Sunday, November 27, 2022

Ayn Rand On Ethics

 

Ayn Rand accuses altruists of a slight of hand that allows them to foist their system off to the unsuspecting public. Here she is from Page viii from her book, The Virtue Of Selfishness: “For a view of the nature of altruism, its consequences and the enormity of the moral corruption it perpetrates, I shall refer you to Atlas Shrugged—or to any of today’s newspaper headlines. What concerns us here is altruism’s default in the field of ethical theory.

 

There are two moral questions which altruism lumps together in one ‘package-deal’: (1) What are values? (2) Who should be the beneficiary of values?
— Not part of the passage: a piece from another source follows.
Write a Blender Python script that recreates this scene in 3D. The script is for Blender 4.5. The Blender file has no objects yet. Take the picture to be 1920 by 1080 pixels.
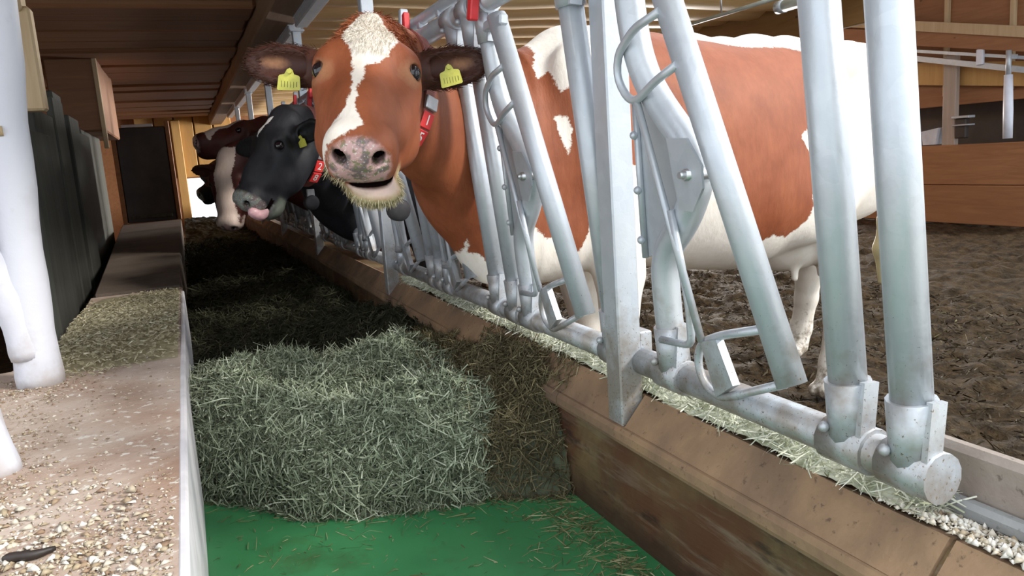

Altruism substitutes the second for the first; it evades the task of defining a code of moral values, thus leaving man, in fact, without moral guidance.”

 

I am not skilled enough of a formal ethicist to know if altruists everywhere, always have failed to define a code of moral values as Rand accusing them of failing to do, but I do know that altruists believe the beneficiaries of values is to be received by others at the cost of the self, and a noble life is one lived in selfless service of others and the community, altruists insist.

 

I agree that we must define our code of moral values before we can provide people with a system of values to guide their lives by, a desperate deficiency that Rand hopes to fill with her program of rational egoism.